**WHAT IS NEEDED:**
Exactly as written, write out the lines below from the first to the one containing "wn['Background'].inputs['Strength'].default_value = 7.0", inclusive. Pictures do not belong in the copy.

**SOURCE EXCERPT:**
--
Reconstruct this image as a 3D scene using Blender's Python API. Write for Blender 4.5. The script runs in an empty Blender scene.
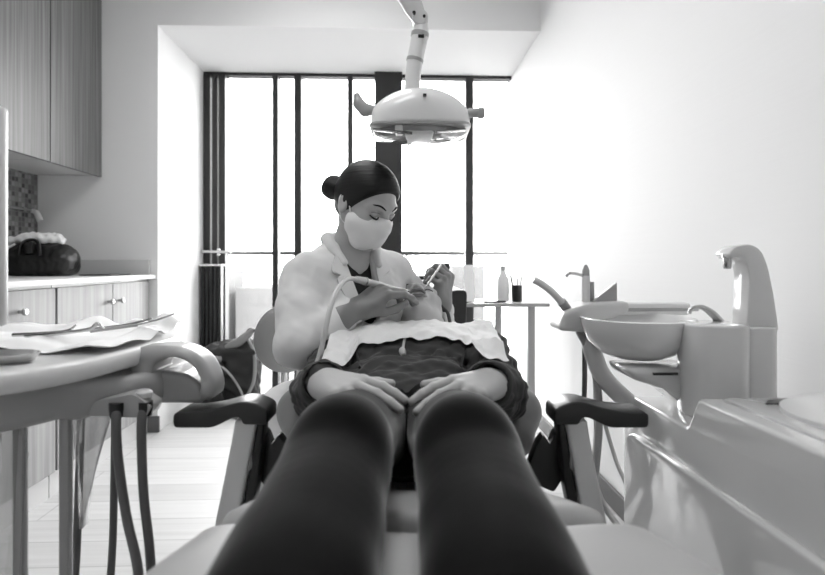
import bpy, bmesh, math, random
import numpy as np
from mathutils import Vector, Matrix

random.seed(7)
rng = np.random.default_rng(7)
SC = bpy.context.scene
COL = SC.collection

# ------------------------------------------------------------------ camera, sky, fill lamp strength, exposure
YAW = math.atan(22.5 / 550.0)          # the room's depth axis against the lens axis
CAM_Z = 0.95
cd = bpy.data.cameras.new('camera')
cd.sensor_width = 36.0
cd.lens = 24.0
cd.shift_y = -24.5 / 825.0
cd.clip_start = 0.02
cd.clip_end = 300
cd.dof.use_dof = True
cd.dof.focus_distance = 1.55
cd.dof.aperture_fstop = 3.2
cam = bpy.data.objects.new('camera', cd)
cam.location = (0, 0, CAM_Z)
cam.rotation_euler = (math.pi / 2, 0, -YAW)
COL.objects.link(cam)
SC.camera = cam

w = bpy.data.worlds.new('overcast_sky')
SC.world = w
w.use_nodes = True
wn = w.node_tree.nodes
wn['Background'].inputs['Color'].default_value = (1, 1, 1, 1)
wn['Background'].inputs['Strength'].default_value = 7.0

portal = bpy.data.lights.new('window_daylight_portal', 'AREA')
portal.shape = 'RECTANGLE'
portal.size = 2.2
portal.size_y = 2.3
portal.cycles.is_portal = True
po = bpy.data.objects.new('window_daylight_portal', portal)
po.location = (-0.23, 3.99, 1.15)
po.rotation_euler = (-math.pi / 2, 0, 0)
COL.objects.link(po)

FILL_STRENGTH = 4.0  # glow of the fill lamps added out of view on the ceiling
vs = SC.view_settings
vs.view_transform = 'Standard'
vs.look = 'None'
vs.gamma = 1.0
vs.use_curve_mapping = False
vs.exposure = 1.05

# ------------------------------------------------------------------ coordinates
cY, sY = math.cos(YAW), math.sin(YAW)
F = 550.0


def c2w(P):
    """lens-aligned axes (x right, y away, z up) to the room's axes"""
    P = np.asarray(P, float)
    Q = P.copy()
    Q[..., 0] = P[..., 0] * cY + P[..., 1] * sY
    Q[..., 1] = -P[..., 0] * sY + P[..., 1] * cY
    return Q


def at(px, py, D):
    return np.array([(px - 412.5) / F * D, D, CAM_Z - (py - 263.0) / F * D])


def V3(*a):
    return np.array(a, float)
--
**RIGHT ANSWER:**
Reconstruct this image as a 3D scene using Blender's Python API. Write for Blender 4.5. The script runs in an empty Blender scene.
import bpy, bmesh, math, random
import numpy as np
from mathutils import Vector, Matrix

random.seed(7)
rng = np.random.default_rng(7)
SC = bpy.context.scene
COL = SC.collection

# ------------------------------------------------------------------ camera, sky, fill lamp strength, exposure
YAW = math.atan(22.5 / 550.0)          # the room's depth axis against the lens axis
CAM_Z = 0.95
cd = bpy.data.cameras.new('camera')
cd.sensor_width = 36.0
cd.lens = 24.0
cd.shift_y = -24.5 / 825.0
cd.clip_start = 0.02
cd.clip_end = 300
cd.dof.use_dof = True
cd.dof.focus_distance = 1.55
cd.dof.aperture_fstop = 3.2
cam = bpy.data.objects.new('camera', cd)
cam.location = (0, 0, CAM_Z)
cam.rotation_euler = (math.pi / 2, 0, -YAW)
COL.objects.link(cam)
SC.camera = cam

w = bpy.data.worlds.new('overcast_sky')
SC.world = w
w.use_nodes = True
wn = w.node_tree.nodes
wn['Background'].inputs['Color'].default_value = (1, 1, 1, 1)
wn['Background'].inputs['Strength'].default_value = 7.0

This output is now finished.